Xie Zhenhua, vice-chairman of the National Development and Reform Commission (NDRC), said in an interview with People's Daily in June that the government is considering measures like capping electricity supplies in some sectors, and ending subsidies provided to energy-intensive industries, to achieve the targeted 20 percent reduction in energy intensity between 2005 and 2010.

These moves will certainly improve the nation's energy efficiency, said analysts. But the nation also needs to consider market-based measures to make energy conservation more reasonable and sustainable, they said.

Some financial measures, like carbon taxes, could also be considered, said the sources.

There will be a slowdown in the growth of energy-intensive industries during the second half as the government will curb their expansion, said Zhou Dadi, a researcher with the Energy Research Institute under the NDRC.

He said the nation needs to "make drastic adjustments in its energy sector to achieve sustainable development".

However, it is still possible that China may surpass the United States as the world's largest energy consumer this year, he said.

China's energy consumption has seen an accelerated growth since 2000. If that pace continues, the country would consume nearly 8 billion tons of coal equivalent in 2020, over half of the world's current total energy use, Zhou told an energy conference in June.

The country's energy consumption is expected to account for over 30 percent of the global figure in 2020 even if it reduces energy intensity by 20 percent every five years from now on, he said.

China pledged to reduce its energy intensity by 20 percent in the 11th Five-Year Plan (2005-2010). Official statistics showed that China's energy intensity fell 14.38 percent from 2006 to 2009.
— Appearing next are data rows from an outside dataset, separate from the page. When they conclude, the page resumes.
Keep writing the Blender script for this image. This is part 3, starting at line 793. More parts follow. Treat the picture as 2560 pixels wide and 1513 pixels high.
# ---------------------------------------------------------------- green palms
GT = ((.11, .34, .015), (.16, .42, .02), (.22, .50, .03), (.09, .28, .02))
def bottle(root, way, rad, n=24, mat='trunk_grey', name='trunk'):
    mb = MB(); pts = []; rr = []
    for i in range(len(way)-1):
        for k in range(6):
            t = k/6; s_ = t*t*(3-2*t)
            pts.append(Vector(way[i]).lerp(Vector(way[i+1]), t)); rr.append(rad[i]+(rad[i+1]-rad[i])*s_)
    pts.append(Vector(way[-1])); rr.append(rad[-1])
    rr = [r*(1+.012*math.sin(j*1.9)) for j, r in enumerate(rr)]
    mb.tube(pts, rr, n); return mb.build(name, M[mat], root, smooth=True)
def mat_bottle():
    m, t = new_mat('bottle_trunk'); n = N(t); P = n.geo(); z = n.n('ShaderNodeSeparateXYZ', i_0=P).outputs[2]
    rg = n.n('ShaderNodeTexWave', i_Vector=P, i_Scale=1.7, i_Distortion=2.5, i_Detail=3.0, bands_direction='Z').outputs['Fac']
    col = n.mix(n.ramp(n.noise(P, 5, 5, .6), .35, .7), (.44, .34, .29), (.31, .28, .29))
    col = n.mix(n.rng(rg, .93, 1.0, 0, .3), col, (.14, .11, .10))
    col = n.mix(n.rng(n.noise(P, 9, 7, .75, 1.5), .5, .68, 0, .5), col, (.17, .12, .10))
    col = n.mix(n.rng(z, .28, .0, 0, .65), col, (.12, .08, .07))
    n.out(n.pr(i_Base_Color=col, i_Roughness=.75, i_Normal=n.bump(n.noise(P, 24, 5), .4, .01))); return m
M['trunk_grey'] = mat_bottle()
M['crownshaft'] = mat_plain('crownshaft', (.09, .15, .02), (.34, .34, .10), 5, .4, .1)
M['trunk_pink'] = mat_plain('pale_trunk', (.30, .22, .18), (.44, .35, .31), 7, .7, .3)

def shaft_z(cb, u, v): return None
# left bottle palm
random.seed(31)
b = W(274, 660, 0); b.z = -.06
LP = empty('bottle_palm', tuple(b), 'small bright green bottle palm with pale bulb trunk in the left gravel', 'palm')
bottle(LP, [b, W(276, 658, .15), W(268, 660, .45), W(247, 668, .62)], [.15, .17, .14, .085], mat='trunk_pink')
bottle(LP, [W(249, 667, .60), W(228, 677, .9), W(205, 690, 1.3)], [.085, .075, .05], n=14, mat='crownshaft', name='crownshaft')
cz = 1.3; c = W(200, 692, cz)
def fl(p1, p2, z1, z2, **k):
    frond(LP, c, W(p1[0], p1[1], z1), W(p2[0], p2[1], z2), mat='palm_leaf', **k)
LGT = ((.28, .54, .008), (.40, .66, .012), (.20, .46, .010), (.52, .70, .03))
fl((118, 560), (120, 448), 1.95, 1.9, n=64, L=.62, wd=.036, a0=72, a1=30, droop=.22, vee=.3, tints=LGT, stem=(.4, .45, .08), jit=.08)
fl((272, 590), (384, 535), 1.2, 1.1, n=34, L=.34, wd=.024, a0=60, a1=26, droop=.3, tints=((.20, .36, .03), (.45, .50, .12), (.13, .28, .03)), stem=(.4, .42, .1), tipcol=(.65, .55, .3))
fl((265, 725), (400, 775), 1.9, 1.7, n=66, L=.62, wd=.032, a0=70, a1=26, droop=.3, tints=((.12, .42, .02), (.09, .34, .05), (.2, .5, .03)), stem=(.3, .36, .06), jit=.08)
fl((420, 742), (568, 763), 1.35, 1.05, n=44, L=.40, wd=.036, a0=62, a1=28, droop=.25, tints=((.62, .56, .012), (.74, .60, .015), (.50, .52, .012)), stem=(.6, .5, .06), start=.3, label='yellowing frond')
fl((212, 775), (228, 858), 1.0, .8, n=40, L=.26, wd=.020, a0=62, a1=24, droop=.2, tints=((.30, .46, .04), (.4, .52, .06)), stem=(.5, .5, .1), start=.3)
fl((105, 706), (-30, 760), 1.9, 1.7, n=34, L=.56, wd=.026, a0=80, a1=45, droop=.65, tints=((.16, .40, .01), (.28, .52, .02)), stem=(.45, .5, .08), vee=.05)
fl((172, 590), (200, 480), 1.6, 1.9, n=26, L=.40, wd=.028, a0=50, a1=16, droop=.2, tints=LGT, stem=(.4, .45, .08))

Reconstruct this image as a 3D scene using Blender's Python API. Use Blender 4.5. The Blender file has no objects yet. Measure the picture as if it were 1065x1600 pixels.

However, the figure rose 3.2 percent year-on-year in the first quarter, signaling the need to cut energy intensity for the rest of the year.

"With more stringent measures on the anvil, China is expected to achieve its 20-percent target", said Lin Boqiang, director of the China Center for Energy Economics Research at Xiamen University.

But the nation must consider long-term strategies for energy-intensive industries, instead of taking administrative measures occasionally, he said.

Some measures to slowdown energy consumption have already begun to take effect, said analysts. For instance, the country's power consumption, an important barometer of the economy saw slowed growth in June due to lower demand from heavy industries.